Now my calls weren't malicious I just called random numbers and tried to engage people in conversation. Ask them how they were, what they were up to, if they had seen O' Brother Where Art Thou?. During my random dialing I found a woman's work voice mail, because our shows were always outside normal work hours I was confident she would never answer so I started leaving her messages. From what I remember they were relatively innocuous. I'd wish her well maybe tell her some interesting thing I'd seen or read, maybe share some piece of personal information like I thought this or that park was really great for hiking. I left probably half a dozen messages or so over the course of a couple weeks and they got increasingly more introspective. I'd ask her if she was happy, try to figure out if I was, that sort of thing.

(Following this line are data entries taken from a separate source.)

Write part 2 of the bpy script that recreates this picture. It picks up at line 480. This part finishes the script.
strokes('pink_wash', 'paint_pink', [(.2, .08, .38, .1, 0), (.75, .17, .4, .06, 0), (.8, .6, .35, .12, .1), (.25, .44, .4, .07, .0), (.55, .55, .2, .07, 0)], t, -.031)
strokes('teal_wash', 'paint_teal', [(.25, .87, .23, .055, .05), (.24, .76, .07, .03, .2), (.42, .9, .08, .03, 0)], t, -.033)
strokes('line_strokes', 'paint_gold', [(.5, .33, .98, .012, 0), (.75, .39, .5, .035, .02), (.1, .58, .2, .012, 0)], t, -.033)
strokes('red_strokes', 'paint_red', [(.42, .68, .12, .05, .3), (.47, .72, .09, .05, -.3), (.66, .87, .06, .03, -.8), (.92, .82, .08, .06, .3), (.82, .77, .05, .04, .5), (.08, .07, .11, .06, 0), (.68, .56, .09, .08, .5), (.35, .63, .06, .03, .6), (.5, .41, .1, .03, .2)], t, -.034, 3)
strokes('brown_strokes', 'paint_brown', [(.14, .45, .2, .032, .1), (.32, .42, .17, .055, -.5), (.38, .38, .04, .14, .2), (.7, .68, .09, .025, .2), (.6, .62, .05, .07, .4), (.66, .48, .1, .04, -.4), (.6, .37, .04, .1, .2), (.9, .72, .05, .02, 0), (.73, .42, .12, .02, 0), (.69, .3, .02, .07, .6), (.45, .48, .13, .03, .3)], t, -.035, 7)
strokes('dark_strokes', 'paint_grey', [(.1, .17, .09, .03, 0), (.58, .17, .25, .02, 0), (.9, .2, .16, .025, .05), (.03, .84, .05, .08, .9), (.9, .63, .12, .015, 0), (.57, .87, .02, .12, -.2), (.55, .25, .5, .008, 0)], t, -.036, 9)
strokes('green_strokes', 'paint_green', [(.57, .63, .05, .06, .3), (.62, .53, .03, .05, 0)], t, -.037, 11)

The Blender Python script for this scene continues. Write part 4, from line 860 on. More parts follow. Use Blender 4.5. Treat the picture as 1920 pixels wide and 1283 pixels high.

One of our last shows I called the number and someone answered. It wasn't the woman it was one of her co-workers that had to come in on the weekend to pick something up. The first thing she asked me was "Are you him?" worried I might be in trouble I reluctantly said I was. She told me the woman would be crushed that she had missed me, that the whole office was intrigued by the mystery, and that the woman herself seemed to be touched by my messages. I said I was sorry to missed her and quickly said goodbye. The show closed and the next time I was out and by a payphone I found I had forgotten the number.
It was a nice cool thing. Kind of reaching out and connecting sight unseen. With the pervasiveness of cell phones, the extinction of the pay phone, and the slow decline of privacy and anonymity(and by extension mystery) this situation would be impossible in this day and age. The challenge then is to find ways to connect, find ways to be kind, despite the impersonal and acidic illusion of connection that social medial and the internet provide. Not to say the past was better or easy but there are different issues that the technological necessity has uncovered, some of which we have yet to address.